The ICC has officially issued an arrest warrant for Sudan President Omar al-Bashir, the first time a sitting state leader has been indicted for war crimes.

People are celebrating. But perhaps they shouldn't. International law expert Kevin Jon Heller argues that, by refusing to specifically indict al-Bashir for the crime of genocide, the ICC has effectively absolved him of the allegation:
As I have pointed out before, Article 58 of the Rome Statute required the PTC to issue the arrest warrant if there were “reasonable grounds to believe” that Bashir was responsible for genocide. Not proof beyond a reasonable doubt. Not clear and convincing evidence. Not even more probable than not. Just “reasonable grounds.” That is an extremely low standard of proof — and the PTC is saying that Moreno-Ocampo failed to meet it. That’s a very strong, and very shocking, conclusion. I disagree with those scholars who believe that Moreno-Ocampo would be unable to prove genocide at trial, such as Alex de Waal, but I readily admit that it’s a debatable point. I find it very difficult to believe, however, that the evidence of genocide — the murder of the male members of the tribes, the sexual violence and slow-death conditions in the IDP camps, etc. — doesn’t even establish reasonable grounds to believe that genocide occurred.

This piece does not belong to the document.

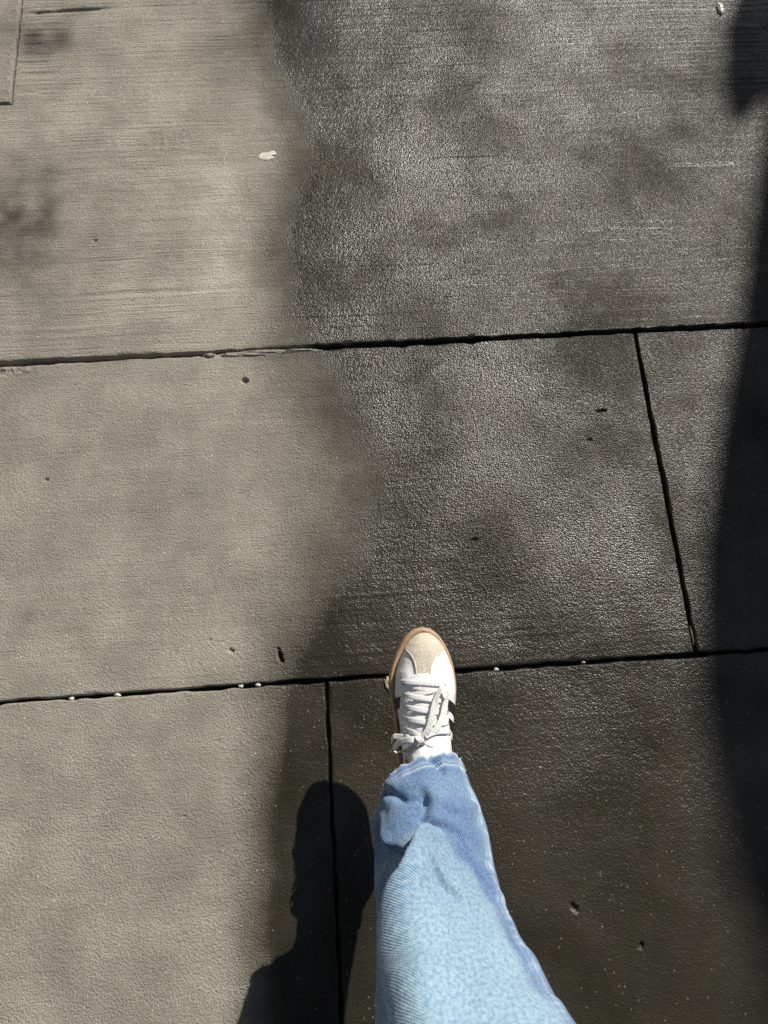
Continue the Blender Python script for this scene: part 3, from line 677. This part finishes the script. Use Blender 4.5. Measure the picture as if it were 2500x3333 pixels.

Normally, refusing to indict does not signal anything about culpability, but that's because indictments normally are discretionary. If Prof. Heller is correct that the indictment for genocide is not supposed to be discretionary so long as there are "reasonable grounds to believe" al-Bashir is liable for genocide, then the ICC is effectively absolving him of all fault. That's a disturbing thought.

Obviously, I'm glad that the ICC has finally taken some action (though I am skeptical that even this will go anywhere). But it is a baby step, and the people of Darfur need and deserve more than that.